University of California Energy Institute

Energy Policy and Economics 010


"Road Pricing and Public Transport"

Kenneth A. Small
(Department of Economics, University of California, Irvine)


Substantial benefits may arise from road pricing through its effects on the speed and service frequency of public transport. These effects are examined using a stylized model of local bus transport in a city center, a model requiring only a few parameters to obtain quantitative estimates. The model highlights four considerations: the cost savings to users and operators due to reduced road congestion; the service improvements made feasible by increased ridership; the potential passthrough of operator cost savings (even after paying for service improvements) as fare reductions; and the resulting multiplier effects on ridership and service offerings.
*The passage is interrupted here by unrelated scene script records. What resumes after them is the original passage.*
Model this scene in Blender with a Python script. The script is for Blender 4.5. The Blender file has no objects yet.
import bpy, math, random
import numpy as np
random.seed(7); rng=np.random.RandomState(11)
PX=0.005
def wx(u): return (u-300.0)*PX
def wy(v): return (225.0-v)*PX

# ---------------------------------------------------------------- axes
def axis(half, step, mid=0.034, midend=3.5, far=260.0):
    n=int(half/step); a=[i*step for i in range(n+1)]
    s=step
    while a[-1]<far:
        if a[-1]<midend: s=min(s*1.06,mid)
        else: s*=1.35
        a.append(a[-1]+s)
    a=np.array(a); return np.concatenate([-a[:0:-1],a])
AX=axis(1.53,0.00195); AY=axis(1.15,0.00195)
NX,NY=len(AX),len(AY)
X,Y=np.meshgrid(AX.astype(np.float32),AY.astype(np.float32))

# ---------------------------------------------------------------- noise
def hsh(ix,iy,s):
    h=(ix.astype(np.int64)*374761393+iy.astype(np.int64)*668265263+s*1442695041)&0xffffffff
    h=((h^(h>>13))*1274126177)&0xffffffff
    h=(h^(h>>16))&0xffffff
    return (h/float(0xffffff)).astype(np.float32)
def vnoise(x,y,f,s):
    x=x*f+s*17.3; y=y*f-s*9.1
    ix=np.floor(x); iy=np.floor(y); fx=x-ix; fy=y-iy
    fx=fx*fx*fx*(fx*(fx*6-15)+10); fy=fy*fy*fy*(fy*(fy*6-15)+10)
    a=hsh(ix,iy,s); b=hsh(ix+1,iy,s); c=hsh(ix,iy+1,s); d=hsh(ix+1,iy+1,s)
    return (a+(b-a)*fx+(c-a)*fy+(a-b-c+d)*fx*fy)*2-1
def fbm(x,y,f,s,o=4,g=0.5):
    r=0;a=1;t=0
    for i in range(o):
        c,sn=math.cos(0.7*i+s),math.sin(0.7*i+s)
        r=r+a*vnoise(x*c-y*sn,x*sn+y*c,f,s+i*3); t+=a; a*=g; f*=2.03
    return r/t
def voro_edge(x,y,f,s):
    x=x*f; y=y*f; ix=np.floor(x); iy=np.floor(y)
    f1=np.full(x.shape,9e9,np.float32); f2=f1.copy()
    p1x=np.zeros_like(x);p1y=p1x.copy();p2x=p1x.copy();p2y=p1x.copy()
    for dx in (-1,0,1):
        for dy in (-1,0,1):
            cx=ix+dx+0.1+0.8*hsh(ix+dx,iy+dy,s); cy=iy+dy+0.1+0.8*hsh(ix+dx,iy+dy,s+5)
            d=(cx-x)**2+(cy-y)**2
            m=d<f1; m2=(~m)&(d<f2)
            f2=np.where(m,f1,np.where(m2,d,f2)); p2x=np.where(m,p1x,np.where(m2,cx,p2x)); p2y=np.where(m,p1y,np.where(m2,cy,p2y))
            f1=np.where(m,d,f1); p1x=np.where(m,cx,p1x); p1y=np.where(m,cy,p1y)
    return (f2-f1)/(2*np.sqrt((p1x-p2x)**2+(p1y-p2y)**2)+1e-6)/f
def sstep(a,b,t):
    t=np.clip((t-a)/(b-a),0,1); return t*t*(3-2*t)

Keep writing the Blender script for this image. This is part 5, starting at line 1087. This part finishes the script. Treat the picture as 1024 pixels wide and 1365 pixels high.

The model is applied to central London using data from the first few months of the congestion charging program implemented in February 2003. Simulation results suggest significant effects, even if the pricing revenues had not been used to augment the public transport budget as they were in London: a
ridership increase of 11 percent, a service increase of 7 percent, and user cost savings equivalent to 38 percent of the fare. Net benefits from these effects are equal to 39 percent of initial operator costs, suggesting the importance of fully accounting for these effects when evaluating congestion pricing proposals. These effects (but not the net benefits) are even larger in cities with more typical values for bus subsidies and initial modal share.